The cultural studies expert Alexa Weik von Mossner has seen this action movie innumerable times already. "Not because I find the plot particularly successful. It uses a lot of clichés". She works at the Department of English and American Studies at the University of Klagenfurt and is investigating how narratives of catastrophe and post-apocalyptic tales are used to talk about climate change: in films, in literature, and also in non-fictional formats such as climate documentary films. Her conclusion is this: "Fictions such as Emmerich's 'The Day after Tomorrow' can help to sensitise a broader public to the risks of climate change".

Von Mossner's next monograph will be published soon. In it, one of the works she subjects to narrative analysis is the novel 'The Road' by Cormac McCarthy, which won the Pulitzer Prize in 2007. The novel tells of a father and son who struggle to reach the coast in a post-apocalyptic America. After a catastrophic event, not described in detail, the sky is overcast with a dark fog, the Earth is barely populated any more and it has cooled down almost to freezing. Von Mossner looks at the literary text and its later film adaptation by John Hillcoat to see how these two media deal with their respective possibilities for telling a narrative set in a devastated world, and how they make it perceptible to the senses. Von Mossner works with the concept of 'embodied cognition'. This takes as its starting point the idea that cognition is bound to emotions and physical sensations.

Narratives and neurology

Von Mossner complements her narrative analysis with findings from neurological research into the emotions. Different experiments suggest that the action and scenarios experienced while watching films in fact stimulate the same areas of the brain as the real thing would. "The brain seems not to differentiate between fiction and reality". Fiction can therefore heighten our consciousness of risk, and sensitise us to possible future scenarios.

This interdisciplinary approach to fiction is rather new, but it could set a precedent. Literary scholarship and film studies used to be moulded by psychoanalysis and social criticism, but for some years now they have been drawing closer to neuroscience and have started to investigate the cognitive and emotional dimensions of fiction.
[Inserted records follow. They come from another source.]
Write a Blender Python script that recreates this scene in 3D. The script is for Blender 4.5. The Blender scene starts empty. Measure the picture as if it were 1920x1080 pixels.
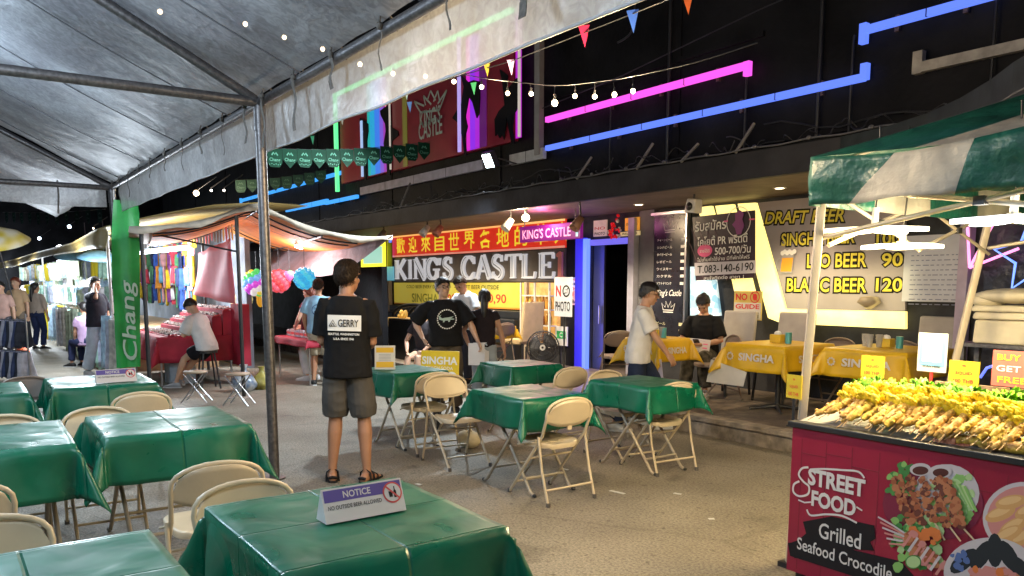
import bpy, bmesh, math, random
from mathutils import Vector, Matrix, noise
from math import sin, cos, pi, radians, atan2, hypot, sqrt, atan
S = bpy.context.scene
EXPO = 0.74
# ---------------------------------------------------------------- camera
H = 1.62
PITCH = atan(190 / 1500.0)
AZ = radians(145)
cam = bpy.data.cameras.new('camera')
co = bpy.data.objects.new('camera', cam); S.collection.objects.link(co)
cam.sensor_width = 36; cam.lens = 1500 / 1920 * 36
cam.shift_x = 0; cam.shift_y = 180 / 1920
cam.clip_start = 0.05; cam.clip_end = 400
co.location = (0, 0, H)
co.rotation_euler = (pi / 2 - PITCH, 0, AZ - pi / 2)
S.camera = co
# ---------------------------------------------------------------- night sky, exposure
w = bpy.data.worlds.new('World'); S.world = w; w.use_nodes = True
bg = w.node_tree.nodes['Background']
bg.inputs[0].default_value = (0.62, 0.70, 1.0, 1); bg.inputs[1].default_value = 0.10
sk = w.node_tree.nodes.new('ShaderNodeTexSky'); sk.sky_type = 'NISHITA'; sk.sun_disc = False
sk.sun_elevation = radians(-8); sk.sun_rotation = radians(200)
mx = w.node_tree.nodes.new('ShaderNodeMix'); mx.data_type = 'RGBA'; mx.blend_type = 'ADD'
mx.inputs[0].default_value = 1.0
mx.inputs[6].default_value = (0.045, 0.055, 0.085, 1)
w.node_tree.links.new(sk.outputs[0], mx.inputs[7])
w.node_tree.links.new(mx.outputs[2], bg.inputs[0])
bg.inputs[1].default_value = 0.42
S.view_settings.view_transform = 'Standard'; S.view_settings.look = 'None'
S.view_settings.gamma = 1; S.view_settings.exposure = EXPO
S.cycles.max_bounces = 6; S.cycles.diffuse_bounces = 3; S.cycles.glossy_bounces = 3
S.cycles.transmission_bounces = 4; S.cycles.transparent_max_bounces = 12
S.cycles.caustics_reflective = False; S.cycles.caustics_refractive = False
S.cycles.sample_clamp_indirect = 6
S.cycles.use_denoising = True
S.cycles.use_light_tree = True

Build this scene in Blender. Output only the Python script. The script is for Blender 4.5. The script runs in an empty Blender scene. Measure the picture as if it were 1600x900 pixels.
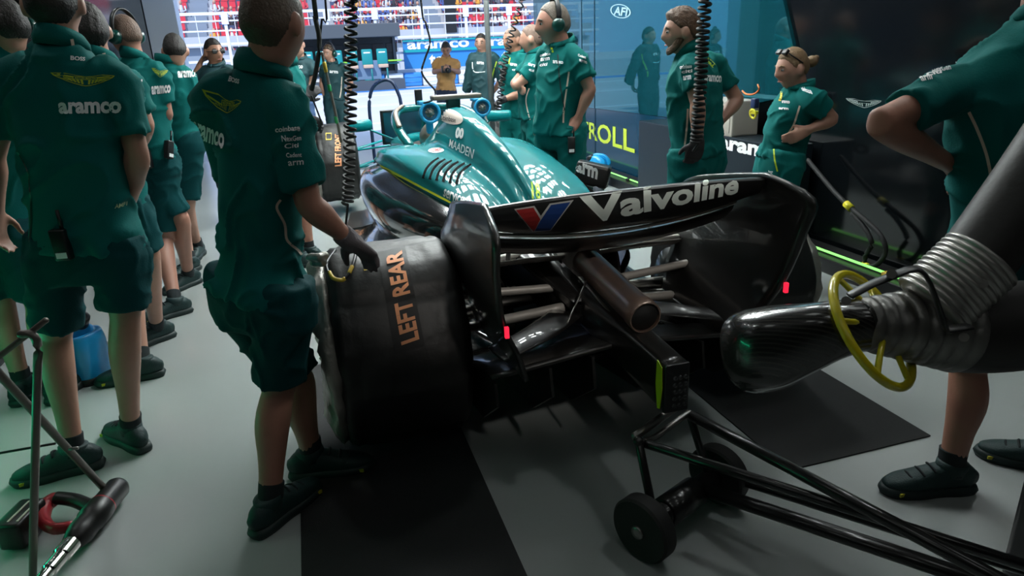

However, the incorporation of neurological findings into film-studies literature isn't always simple, because it means bringing together different research traditions. Von Mossner is aware of this. She sees a need for 'translation services' between cultural studies and cognitive research: "The analysis of a whole film sequence has to be broken down into measurable factors". Nevertheless, taking neurological findings into account allows you to prove the impact of fiction on 'real life' – which is an important complement to pure content analysis of film and literature.

Emotional mechanisms

Robert Blanchet is also of this opinion. He is based at the Department of Film Studies of the University of Zurich, where he is researching into the emotional impact of films. In his project 'The Medium of Love', he investigates what it means to feel empathy with the characters in a film: "Empathy, in my opinion, is a necessary prerequisite for developing sympathy or antipathy for either a real or a fictional character". Blanchet is looking into what emotional mechanisms are involved when fans of TV series devote themselves to their programmes' heroes for longer periods of time. He's looking at US series such as 'The Sopranos', 'The Wire' or 'Mad Men'. His research is based on neuro-scientific and socio-psychological findings, while his theoretical assumptions are based on the philosophy of the mind. "It's obvious that not every research problem in the humanities can be backed up empirically, nor does it have to be". And yet it often makes sense for someone in the humanities to check whether there are empirical studies that might support or contradict one's own findings. Just like von Mossner, Blanchet believes that, emotionally, people process fictional content and real-life experiences in a similar manner.

Whether it is fictional or real: many other current research projects also support the idea that engaging with disaster scenarios is more than just a pastime. One of these is being run by the media psychologist Matthias Hofer of the Institute of Mass Communication and Media Research in Zurich.

Hofer is currently at Michigan State University, where he is investigating how medially transmitted values and norms can influence social behaviour such as welfare. His results already suggest that people who read newspaper articles about the victims of natural disasters and starving children are more likely to offer help afterwards than those who read holiday reports.

Susanne Leuenberger is a journalist in Bern.